• COLLECTED MATERIAL

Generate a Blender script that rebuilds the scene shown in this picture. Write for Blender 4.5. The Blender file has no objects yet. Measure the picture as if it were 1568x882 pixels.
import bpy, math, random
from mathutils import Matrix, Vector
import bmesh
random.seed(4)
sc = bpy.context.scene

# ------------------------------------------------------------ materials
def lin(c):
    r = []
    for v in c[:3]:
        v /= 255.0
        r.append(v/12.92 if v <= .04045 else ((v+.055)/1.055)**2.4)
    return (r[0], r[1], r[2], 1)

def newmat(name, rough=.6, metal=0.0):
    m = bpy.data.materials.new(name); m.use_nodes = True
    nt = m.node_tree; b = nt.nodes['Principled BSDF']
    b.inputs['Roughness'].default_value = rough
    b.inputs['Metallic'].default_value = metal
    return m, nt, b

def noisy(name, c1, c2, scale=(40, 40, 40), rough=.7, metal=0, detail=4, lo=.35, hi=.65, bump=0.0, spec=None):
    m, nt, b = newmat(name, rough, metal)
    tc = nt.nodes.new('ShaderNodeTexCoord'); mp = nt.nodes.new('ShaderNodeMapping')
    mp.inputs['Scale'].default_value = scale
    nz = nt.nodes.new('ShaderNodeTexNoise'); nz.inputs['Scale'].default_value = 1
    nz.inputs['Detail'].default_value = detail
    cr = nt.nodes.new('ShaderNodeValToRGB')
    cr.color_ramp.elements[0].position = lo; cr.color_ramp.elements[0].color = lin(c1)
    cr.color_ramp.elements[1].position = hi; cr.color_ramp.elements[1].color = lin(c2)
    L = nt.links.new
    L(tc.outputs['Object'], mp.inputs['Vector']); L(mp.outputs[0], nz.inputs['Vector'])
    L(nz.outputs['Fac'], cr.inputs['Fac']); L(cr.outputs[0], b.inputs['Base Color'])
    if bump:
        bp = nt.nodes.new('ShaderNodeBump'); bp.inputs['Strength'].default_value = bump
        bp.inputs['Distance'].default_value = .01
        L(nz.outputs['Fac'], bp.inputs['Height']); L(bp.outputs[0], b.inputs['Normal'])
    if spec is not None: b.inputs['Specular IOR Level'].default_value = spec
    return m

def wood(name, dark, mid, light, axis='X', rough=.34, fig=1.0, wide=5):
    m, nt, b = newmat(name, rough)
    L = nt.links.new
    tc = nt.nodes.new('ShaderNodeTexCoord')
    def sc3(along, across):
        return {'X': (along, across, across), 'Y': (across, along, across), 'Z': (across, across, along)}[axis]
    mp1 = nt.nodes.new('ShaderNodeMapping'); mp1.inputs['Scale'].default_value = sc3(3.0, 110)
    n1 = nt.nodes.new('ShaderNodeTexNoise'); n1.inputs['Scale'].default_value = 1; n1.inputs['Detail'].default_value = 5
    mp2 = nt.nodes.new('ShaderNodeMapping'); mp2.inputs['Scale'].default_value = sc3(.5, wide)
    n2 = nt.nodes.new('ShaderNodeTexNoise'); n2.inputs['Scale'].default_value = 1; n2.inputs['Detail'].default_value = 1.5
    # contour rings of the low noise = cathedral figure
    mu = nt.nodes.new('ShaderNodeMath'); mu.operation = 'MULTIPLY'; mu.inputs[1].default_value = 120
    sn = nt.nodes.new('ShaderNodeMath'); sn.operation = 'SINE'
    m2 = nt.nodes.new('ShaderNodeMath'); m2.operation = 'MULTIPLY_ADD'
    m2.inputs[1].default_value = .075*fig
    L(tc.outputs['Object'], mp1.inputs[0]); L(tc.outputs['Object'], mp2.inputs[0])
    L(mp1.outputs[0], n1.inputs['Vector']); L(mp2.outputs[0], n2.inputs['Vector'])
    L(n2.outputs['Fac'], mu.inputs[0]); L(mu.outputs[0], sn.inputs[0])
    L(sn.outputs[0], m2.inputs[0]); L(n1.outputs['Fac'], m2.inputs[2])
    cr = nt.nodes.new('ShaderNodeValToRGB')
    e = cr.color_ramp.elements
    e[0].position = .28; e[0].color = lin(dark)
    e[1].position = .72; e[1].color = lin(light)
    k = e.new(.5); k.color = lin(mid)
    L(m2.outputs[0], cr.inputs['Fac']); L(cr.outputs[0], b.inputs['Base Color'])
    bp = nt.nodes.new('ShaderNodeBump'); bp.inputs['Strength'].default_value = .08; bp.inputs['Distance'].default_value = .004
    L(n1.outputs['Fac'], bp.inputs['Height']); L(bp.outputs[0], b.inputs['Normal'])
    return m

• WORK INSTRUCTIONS
Tally up how many lines in the preceding listing contain the word "scene". Give nothing but the number.

• SOLUTION BELOW
2